I Japan di David Sylvian esordiscono il 7 aprile del 1978 con "Adolescent Sex". Nell'era del punk e della nascente new wave c'è spazio anche per gli adoratori del Bowie glam: porteranno alla nascita del movimento new romantic.
I Japan capitanati da David Sylvian sono un gruppo di culto per eccellenza, in parte per via del loro contributo nel forgiare il suono del cosiddetto “New Romantic” (la branca più orecchiabile della new wave britannica), in parte per via del songwriting straordinario del loro leader. Capace di rielaborare le influenze di illustri pionieri come Eno, Bowie e Roxy Music nel contesto nuovo e fresco di una band di giovani londinesi proletari, Sylvian si reincarnerà poi in un cantautore sublime e geniale.
Si potrebbe avere l’ardire di tracciare un parallelo tra l’inglese e i suoi Japan con David Byrne e le sue Teste Parlanti, con i Japan fratelli minori (ma neppure troppo) dei newyorkesi: i binari percorsi durante le rispettive sperimentazioni rimarranno sempre piuttosto vicini.

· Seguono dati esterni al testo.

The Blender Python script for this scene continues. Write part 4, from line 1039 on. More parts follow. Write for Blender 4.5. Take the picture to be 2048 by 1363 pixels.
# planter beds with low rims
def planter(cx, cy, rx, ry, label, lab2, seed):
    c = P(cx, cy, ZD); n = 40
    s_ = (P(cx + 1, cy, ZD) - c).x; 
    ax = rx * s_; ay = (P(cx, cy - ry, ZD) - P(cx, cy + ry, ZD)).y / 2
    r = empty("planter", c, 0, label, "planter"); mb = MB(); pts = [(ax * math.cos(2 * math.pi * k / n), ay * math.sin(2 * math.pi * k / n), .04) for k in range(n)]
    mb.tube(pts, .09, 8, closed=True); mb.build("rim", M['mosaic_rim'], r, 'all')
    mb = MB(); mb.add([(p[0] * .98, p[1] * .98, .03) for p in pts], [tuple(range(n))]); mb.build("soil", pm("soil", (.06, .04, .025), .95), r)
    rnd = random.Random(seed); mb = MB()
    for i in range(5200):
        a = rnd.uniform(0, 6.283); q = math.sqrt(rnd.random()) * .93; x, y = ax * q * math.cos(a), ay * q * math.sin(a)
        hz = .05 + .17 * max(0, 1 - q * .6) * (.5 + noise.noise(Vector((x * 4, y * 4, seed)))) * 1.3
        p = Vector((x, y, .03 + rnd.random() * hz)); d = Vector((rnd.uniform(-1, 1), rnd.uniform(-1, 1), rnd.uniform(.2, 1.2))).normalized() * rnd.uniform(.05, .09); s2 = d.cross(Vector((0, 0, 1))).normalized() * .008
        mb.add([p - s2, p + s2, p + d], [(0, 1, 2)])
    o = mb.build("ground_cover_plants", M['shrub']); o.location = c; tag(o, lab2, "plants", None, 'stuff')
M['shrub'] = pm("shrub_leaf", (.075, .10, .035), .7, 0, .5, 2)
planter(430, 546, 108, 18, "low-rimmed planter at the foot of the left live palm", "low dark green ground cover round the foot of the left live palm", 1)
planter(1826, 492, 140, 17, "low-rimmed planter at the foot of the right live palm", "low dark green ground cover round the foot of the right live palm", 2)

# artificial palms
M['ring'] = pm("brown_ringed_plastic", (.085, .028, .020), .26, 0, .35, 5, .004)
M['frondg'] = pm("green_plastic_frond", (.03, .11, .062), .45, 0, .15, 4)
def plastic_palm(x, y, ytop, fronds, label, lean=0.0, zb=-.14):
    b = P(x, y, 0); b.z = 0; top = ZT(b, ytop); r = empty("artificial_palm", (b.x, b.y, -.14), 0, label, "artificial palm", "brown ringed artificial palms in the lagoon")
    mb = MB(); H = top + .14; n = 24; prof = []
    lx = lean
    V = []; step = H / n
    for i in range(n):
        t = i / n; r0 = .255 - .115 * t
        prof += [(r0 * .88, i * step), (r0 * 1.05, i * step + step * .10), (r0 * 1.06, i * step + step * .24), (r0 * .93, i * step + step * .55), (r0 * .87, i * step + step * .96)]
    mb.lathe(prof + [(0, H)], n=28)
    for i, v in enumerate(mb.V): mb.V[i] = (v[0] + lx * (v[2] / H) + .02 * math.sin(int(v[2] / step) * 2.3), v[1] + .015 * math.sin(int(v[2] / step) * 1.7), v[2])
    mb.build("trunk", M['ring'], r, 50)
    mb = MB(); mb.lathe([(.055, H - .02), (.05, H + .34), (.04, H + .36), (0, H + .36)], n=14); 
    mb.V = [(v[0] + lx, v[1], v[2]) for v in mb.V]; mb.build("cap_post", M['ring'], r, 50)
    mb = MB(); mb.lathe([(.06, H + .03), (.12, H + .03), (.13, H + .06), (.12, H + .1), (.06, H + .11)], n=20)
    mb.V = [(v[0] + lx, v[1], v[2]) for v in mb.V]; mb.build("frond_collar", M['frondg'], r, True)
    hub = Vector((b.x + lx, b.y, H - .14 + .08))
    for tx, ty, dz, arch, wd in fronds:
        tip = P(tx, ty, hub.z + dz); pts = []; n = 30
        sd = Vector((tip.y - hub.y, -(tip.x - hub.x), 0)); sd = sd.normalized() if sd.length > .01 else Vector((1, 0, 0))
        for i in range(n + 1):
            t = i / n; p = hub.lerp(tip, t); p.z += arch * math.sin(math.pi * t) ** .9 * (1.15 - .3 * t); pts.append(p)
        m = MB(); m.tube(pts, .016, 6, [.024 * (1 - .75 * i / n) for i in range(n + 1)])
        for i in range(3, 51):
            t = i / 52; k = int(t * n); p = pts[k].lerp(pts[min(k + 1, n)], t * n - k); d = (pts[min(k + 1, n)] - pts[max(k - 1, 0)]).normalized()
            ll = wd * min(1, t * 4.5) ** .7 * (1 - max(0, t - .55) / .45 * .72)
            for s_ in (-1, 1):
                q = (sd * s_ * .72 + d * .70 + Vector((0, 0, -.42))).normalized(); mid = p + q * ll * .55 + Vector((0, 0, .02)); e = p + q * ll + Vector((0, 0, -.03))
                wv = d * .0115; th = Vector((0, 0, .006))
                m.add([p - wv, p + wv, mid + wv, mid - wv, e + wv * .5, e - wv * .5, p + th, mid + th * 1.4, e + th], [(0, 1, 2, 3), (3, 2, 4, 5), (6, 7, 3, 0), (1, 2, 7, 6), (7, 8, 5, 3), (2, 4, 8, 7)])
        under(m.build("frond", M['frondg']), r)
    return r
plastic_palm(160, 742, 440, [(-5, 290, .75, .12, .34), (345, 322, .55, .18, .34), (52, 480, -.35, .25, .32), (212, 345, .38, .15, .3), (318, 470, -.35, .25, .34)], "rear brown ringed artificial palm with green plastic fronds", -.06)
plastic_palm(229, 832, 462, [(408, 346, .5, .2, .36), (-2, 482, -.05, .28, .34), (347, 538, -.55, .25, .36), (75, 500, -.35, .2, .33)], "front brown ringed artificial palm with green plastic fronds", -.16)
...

Quello di cui stiamo scrivendo ora, “Adolescent sex”, è il disco d’esordio dei Japan, all’epoca ricevuto freddamente per via delle sue atmosfere glam, detestate dalla critica dell’epoca, che stravedeva per il punk più propriamente detto. Le vendite di “Adolescent sex” rimarranno bassine in madrepatria, pur raggiungendo discreti risultati in altre nazioni tra cui, forse non sorprendentemente, il Giappone.
Ciò che cattura subito l’attenzione, anche ad un orecchio non troppo concentrato, è l’urgenza espressa dal quintetto: le canzoni vibrano e si dimenano, percorse dal pulsare sincopato di linee di basso nervose (per quanto catchy), solleticate dalle melodie di un sintetizzatore ansioso di far sentire la propria voce e di una chitarra che sembra aver assimilato la lezione dei Talking Heads anni ’80 prima che queste vengano effettivamente impartite.
E, incredibile a dirsi, l’orecchio poco attento di cui sopra potrebbe chiedersi se sta ascoltando un disco che ha alle spalle 40 primavere o l’ultimo singolo dei Franz Ferdinand (solo l’assenza della voce baritonale di Alex Kapranos ci toglie il dubbio: “The Unconventional” e “Lovers on Main Street” sono davvero canzoni dei Japan, e non della band scozzese).
Le zampate punk non mancano, a partire da “Don’t rain on my parade” per arrivare alla title track e a “Communist China”, mentre se siete amanti delle lunghe code strumentali (se mi state leggendo, ciò è probabile) e vi piacciono i ritmi ballabili, “Suburban love” è proprio la canzone che dovreste ascoltare.
Inutile dire che c’è anche spazio per del white funk con tutti i crismi (“Wish you were black”, “Stateline”).
Il post-punk è passato anche da qui, e ci ha lasciato una pietra miliare: non troverete molti dischi con una simile miscela di songwriting di classe e rabbia post-adolescenziale, così gradevoli all’ascolto e allo stesso tempo così sinceri e ben invecchiati.